INFORMATION SUPPLIED
>>

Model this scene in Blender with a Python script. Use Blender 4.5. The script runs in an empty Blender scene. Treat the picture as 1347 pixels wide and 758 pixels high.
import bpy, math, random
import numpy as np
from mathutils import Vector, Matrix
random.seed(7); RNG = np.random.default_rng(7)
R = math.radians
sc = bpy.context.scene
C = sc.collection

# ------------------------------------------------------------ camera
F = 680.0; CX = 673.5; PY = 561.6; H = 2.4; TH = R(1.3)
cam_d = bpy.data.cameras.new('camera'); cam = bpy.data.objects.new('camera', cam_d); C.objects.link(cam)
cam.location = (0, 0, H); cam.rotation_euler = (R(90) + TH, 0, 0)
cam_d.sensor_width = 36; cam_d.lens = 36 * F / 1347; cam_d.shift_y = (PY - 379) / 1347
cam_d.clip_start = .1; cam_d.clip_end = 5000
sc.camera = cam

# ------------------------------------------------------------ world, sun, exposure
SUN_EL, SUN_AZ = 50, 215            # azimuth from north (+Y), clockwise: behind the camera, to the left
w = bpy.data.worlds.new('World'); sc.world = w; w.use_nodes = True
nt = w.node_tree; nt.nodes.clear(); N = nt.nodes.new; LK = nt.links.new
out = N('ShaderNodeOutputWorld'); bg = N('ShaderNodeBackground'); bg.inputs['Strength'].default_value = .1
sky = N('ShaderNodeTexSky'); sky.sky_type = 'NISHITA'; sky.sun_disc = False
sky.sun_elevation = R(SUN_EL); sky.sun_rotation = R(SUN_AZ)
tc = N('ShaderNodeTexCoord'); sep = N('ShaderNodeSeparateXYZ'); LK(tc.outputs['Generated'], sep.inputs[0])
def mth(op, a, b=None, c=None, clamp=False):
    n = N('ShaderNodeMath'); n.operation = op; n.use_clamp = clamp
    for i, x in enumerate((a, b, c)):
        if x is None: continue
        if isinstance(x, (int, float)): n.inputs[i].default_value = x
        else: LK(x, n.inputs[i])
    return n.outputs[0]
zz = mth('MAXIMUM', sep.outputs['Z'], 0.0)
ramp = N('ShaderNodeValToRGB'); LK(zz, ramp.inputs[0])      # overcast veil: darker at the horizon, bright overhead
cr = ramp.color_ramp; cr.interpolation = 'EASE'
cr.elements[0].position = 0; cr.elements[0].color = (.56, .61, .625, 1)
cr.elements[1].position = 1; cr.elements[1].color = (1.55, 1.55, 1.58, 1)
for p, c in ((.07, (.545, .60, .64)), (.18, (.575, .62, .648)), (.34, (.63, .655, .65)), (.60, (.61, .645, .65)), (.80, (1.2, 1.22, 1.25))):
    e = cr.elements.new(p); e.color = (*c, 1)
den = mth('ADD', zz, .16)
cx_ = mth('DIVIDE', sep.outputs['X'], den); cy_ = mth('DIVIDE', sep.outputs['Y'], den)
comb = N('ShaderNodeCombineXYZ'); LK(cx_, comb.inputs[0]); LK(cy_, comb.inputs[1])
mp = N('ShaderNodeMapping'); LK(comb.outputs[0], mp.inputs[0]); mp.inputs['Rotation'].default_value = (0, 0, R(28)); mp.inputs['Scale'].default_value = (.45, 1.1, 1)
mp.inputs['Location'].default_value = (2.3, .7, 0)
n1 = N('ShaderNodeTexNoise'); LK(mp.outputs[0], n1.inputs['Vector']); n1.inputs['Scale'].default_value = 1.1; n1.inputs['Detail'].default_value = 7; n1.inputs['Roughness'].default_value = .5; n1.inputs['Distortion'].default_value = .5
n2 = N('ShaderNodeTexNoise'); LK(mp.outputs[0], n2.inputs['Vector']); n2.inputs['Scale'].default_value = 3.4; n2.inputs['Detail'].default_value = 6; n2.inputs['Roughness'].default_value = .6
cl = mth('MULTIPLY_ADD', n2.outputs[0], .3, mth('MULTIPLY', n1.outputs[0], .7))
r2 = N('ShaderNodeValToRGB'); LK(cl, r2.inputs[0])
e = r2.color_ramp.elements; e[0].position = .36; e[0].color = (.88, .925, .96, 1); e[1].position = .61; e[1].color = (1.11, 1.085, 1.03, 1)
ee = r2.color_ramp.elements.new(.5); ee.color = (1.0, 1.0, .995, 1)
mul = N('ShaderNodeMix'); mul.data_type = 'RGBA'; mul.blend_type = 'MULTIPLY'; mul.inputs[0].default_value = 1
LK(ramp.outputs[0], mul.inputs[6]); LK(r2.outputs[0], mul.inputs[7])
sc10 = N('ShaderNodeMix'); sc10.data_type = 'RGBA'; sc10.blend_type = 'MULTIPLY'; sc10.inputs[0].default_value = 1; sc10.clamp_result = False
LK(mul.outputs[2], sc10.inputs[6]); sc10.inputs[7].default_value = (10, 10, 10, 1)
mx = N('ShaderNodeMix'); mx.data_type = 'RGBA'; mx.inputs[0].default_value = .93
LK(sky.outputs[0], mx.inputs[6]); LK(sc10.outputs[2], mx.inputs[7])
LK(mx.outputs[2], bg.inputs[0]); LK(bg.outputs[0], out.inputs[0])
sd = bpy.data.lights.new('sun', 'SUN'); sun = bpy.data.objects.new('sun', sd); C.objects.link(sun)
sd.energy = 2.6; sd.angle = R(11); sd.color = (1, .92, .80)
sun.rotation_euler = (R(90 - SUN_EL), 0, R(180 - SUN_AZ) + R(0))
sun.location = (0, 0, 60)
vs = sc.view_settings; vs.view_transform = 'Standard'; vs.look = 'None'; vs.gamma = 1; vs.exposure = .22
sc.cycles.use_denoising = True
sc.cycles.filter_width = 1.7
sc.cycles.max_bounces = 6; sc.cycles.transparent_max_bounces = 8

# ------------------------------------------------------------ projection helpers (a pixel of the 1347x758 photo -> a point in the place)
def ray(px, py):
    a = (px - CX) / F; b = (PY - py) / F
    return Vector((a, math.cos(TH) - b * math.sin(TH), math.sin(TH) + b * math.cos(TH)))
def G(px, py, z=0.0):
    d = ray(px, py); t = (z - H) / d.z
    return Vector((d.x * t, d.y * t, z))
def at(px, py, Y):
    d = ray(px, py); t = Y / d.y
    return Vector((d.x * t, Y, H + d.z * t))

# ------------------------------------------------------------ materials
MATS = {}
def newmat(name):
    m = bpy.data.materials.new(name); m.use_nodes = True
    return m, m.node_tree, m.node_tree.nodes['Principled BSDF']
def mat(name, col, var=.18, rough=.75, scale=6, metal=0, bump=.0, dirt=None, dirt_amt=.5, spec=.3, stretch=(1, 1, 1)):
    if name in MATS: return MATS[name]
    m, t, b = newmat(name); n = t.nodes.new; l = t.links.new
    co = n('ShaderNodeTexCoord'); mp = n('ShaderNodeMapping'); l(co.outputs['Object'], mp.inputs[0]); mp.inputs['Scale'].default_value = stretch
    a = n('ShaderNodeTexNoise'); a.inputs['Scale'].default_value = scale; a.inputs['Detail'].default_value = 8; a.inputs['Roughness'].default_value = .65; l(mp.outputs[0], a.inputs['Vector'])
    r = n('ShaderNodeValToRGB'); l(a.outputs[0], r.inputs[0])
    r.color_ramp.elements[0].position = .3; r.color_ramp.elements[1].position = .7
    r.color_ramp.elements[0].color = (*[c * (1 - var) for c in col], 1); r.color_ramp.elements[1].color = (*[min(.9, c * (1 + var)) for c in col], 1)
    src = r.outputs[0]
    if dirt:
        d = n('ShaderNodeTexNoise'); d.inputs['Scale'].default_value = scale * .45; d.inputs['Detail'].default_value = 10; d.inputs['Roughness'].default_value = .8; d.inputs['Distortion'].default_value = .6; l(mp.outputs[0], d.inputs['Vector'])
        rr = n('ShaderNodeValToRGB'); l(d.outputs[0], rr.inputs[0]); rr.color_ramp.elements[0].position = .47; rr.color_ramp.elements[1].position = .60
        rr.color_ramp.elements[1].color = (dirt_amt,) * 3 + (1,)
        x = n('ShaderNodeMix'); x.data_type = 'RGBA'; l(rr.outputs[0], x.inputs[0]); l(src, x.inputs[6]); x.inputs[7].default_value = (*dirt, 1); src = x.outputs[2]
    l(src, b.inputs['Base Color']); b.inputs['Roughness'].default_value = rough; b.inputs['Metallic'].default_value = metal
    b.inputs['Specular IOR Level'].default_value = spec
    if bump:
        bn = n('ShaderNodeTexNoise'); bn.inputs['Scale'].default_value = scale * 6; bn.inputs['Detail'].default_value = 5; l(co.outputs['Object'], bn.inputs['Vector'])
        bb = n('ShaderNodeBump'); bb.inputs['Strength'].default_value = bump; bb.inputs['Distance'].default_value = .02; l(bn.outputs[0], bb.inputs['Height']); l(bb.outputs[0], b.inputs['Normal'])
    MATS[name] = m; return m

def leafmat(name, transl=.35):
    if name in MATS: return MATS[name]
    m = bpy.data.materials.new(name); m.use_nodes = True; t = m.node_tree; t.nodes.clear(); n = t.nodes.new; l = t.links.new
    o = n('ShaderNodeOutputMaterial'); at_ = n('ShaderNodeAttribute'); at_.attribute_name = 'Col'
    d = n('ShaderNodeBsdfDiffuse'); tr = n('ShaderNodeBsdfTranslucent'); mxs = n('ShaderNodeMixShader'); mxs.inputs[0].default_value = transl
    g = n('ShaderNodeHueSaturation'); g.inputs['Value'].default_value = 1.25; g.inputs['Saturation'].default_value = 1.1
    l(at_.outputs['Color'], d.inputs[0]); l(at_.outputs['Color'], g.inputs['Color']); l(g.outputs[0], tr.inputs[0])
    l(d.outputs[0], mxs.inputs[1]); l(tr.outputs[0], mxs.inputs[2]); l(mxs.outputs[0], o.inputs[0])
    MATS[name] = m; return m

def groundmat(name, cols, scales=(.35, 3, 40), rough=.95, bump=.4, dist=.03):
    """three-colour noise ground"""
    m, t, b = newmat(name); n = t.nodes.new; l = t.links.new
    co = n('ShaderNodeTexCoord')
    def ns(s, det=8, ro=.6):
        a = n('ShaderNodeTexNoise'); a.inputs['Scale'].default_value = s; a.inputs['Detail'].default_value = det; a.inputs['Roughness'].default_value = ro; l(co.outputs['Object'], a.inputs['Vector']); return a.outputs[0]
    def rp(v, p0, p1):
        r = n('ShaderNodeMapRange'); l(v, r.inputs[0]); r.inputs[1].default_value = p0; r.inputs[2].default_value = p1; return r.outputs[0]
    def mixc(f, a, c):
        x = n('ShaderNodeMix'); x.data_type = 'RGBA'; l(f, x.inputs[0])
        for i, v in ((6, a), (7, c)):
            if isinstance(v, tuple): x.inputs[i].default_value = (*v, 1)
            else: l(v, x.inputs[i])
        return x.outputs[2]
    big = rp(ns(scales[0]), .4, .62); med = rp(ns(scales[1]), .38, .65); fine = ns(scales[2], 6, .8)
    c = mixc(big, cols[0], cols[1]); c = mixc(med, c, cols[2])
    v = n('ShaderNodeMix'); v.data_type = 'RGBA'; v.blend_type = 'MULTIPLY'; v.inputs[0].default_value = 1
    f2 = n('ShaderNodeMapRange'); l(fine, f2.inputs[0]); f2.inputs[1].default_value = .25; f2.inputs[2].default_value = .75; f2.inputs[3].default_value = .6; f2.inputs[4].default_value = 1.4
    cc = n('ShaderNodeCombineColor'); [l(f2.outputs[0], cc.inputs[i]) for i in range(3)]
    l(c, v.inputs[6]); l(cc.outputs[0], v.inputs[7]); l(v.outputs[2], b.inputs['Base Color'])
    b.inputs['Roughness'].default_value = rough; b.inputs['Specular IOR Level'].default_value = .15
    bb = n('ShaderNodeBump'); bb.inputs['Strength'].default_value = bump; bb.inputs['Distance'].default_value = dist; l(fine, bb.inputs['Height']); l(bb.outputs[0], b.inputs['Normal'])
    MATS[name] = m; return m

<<

WHAT YOU ARE ASKED TO DO
Using the data above, restate word for word the lines from its opening line through the line that contains "C = sc.collection", and no more.

EXERCISE RESPONSE
Model this scene in Blender with a Python script. Use Blender 4.5. The script runs in an empty Blender scene. Treat the picture as 1347 pixels wide and 758 pixels high.
import bpy, math, random
import numpy as np
from mathutils import Vector, Matrix
random.seed(7); RNG = np.random.default_rng(7)
R = math.radians
sc = bpy.context.scene
C = sc.collection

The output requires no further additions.